Merdeka45 News| Karawang – Tradisi sedekah bumi saat ini masih sering di adakan di berbagai daerah khususnya di Kp. Tegal Koneng, Kel. Mekarjati, Kec. Karawang Barat, Tradisi ini adalah bentuk rasa syukur atas hasil panes bagi para petani dan warga.
Hajat Bumi/Sedekah Bumi Kampung Tegal Koneng merupakan acara Rutin Tahunan, tradisi warisan leluhur yang dilaksanakan oleh Warga Tegal Koneng RW 013 Kelurahan Mekarjati yang mayoritas bermata pencaharian sebagai petani.
Meskipun zaman terus berubah, nilai-nilai yang terkandung dalam Hajat Bumi/Sedekah Bumi tetap relevan. Di tengah modernisasi, kita perlu kembali menghargai alam dan memperkuat tali persaudaraan. Hajat Bumi dapat menjadi pengingat akan pentingnya menjaga keseimbangan hidup dan menghormati lingkungan.

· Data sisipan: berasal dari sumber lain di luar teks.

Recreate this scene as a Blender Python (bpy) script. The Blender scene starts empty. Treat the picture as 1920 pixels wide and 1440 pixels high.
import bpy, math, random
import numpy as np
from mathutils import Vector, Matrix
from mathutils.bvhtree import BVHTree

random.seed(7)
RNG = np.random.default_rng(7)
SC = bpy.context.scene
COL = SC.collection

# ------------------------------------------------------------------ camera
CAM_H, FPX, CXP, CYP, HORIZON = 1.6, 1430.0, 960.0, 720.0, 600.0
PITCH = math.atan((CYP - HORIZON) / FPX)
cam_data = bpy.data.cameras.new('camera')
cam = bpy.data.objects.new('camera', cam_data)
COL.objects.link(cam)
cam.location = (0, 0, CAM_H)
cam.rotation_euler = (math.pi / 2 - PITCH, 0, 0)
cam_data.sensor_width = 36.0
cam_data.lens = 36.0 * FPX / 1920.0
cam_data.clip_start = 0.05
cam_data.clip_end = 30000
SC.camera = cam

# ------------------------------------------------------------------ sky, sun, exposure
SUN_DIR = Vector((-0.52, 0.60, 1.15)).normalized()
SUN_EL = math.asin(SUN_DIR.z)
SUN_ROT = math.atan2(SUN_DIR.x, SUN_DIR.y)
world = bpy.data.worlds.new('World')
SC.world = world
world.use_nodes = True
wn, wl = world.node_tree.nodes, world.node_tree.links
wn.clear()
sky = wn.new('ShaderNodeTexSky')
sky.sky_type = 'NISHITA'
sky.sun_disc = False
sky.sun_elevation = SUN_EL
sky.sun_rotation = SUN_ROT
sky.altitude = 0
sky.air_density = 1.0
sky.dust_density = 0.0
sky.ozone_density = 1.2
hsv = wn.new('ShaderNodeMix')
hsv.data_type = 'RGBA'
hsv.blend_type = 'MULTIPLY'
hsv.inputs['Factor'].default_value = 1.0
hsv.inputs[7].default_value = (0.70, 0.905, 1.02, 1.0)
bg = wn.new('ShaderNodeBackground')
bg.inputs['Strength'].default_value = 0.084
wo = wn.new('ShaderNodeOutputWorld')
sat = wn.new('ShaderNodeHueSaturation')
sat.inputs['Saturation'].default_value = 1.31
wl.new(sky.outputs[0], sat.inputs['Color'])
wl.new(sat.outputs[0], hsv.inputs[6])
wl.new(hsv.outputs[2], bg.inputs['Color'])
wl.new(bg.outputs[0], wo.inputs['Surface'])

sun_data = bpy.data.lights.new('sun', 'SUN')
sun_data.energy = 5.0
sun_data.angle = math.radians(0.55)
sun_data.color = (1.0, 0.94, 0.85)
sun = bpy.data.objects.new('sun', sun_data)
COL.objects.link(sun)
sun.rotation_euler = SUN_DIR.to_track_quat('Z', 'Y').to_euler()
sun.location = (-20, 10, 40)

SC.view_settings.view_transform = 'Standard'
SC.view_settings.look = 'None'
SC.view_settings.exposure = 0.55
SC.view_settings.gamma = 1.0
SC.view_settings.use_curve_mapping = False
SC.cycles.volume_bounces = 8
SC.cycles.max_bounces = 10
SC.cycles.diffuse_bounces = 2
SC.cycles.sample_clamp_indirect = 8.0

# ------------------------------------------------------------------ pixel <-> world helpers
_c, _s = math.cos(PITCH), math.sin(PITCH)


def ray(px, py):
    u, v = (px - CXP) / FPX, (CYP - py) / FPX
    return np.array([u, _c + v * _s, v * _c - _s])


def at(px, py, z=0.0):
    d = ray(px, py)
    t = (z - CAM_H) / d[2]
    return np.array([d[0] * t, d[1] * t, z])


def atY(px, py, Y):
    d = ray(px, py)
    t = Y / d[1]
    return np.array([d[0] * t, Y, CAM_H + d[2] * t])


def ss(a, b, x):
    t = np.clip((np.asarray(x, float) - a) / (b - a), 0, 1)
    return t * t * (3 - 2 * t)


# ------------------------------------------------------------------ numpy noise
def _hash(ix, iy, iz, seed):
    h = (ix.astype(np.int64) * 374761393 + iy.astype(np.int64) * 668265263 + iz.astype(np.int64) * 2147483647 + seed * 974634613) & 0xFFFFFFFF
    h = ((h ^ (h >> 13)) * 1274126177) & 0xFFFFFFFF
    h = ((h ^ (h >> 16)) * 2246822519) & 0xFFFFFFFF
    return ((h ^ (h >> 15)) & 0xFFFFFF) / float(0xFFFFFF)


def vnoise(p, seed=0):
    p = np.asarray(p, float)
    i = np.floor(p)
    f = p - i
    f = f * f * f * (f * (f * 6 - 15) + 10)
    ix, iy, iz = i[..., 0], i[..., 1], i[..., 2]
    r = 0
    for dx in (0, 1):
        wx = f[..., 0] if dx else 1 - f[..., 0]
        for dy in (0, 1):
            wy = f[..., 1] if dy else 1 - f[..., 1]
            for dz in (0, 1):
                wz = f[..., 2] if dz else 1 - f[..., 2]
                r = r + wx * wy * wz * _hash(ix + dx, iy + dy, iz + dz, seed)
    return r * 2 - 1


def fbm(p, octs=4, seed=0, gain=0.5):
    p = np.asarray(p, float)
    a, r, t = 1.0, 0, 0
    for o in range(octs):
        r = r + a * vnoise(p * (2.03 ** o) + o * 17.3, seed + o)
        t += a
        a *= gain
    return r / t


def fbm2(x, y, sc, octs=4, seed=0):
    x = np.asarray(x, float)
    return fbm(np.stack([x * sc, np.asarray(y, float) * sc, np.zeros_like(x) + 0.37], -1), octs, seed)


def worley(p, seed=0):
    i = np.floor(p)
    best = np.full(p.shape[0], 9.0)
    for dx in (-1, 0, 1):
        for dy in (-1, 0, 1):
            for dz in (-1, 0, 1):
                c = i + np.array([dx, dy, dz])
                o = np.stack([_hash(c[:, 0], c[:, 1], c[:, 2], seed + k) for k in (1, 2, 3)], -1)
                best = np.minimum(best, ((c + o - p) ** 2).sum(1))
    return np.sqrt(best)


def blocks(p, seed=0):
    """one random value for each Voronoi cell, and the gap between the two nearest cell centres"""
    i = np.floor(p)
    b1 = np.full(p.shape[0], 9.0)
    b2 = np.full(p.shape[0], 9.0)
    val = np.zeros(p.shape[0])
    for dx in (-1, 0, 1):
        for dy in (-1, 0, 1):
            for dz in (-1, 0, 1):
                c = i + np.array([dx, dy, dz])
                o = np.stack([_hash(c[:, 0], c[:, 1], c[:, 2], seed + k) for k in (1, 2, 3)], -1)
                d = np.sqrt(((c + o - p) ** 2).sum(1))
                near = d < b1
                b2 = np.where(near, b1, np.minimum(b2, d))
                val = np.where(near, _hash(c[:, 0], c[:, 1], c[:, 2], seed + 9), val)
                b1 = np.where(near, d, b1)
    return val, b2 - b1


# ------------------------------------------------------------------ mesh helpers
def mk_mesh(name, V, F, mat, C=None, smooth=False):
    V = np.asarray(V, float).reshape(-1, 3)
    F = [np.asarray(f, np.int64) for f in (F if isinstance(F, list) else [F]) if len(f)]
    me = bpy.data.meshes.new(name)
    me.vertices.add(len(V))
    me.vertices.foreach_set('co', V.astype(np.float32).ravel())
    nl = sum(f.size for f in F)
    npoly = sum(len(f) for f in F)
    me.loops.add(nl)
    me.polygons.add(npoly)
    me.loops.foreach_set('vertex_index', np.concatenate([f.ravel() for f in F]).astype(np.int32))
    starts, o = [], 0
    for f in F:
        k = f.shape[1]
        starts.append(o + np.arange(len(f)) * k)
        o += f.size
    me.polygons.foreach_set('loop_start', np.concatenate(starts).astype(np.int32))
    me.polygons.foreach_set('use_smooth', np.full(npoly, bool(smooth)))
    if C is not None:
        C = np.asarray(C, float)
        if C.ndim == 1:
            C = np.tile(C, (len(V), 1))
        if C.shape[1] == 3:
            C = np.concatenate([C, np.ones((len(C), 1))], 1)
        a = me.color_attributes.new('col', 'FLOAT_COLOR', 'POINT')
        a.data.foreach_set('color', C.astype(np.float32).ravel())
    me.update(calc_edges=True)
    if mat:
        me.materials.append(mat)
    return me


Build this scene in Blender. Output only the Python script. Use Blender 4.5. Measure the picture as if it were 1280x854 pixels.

Seperti yang di Katakan Ketua Sub Karang Taruna sodara Ahmad Dahlan, Tradisi ini adalah Tradisi rutinan, tradisi Sunda hajat bumi/sedekah bumi juga disebut dengan tradisi ggaruwat bumi yang memiliki arti merawat bumi. Ngaruwat dalam bahasa Sunda berasal dari kata ruwat yang memiliki arti merawat atau menjaga. Sehingga, istilah dari Tradisi Sunda Hajat Bumi/sedekah bumi memiliki arti tradisi yang bertujuan untuk mengajak masyarakat sekitar untuk mengumpulkan hasil bumi.
“Pada hari ini hari selasa tanggal 13 Agustus 2024, telah di laksanakan sedekah bumi lokasi sedekah bumi dilaksanakan di areal pemakaman Leluhur/ Karuhun Kampung Tegal Koneng, dan Alhamdulillah di hadiri juga oleh Pak Lurah Mekarjati Pak Ekky Gilang Pamungkas S.STP, acara ini diadakan dengan tujuan untuk mendo’akan Leluhur/ Karuhun Kampung Tegal Koneng. Disamping hal tersebut kami juga berdo’a dan zikir bersama sebagai bentuk rasa syukur kami atas hasil panen yang didapat pada tahun ini, walaupun hasil yang didapat pada panen tahun ini mayoritas mengalami penurunan dari panen tahun sebelumnya karena terkena wabah hama tikus, akan tetapi tidak mengurangi rasa syukur kami para petani dan warga kampung Tegal Koneng. harapan kami semoga setelah Hajat Bumi/Sedekah Bumi ini hasil panen para petani kedepannya semakin melimpah, ungkapnya.
Seiring berjalannya waktu, sama seperti kebanyakan adat, tradisi, dan budaya, kearifan lokal yang ada di berbagai daerah semakin banyak yang tergerus zaman. Alih-alih mempertahankan kearifan lokal yang sudah turun-temurun dari nenek moyang, banyak anak muda yang menggantinya dengan pandangan-pandangan dari luar yang justru belum tentu ada benarnya atau bahkan hanya akan merusak kearifan lokal yang sudah ada.
Meskipun saat ini kondisi panen fuso semoga para petani Karawang bisa mendapatkan solusi terlebih adanya program pemerintah yang akan mengganti rugi 6 juta per hektare untuk sawah yang gagal panen, dan kedepannya bisa kembali normal dengan hasil panen yang melimpah seperti ikon kota Karawang dulu yaitu kota Lumbung padi.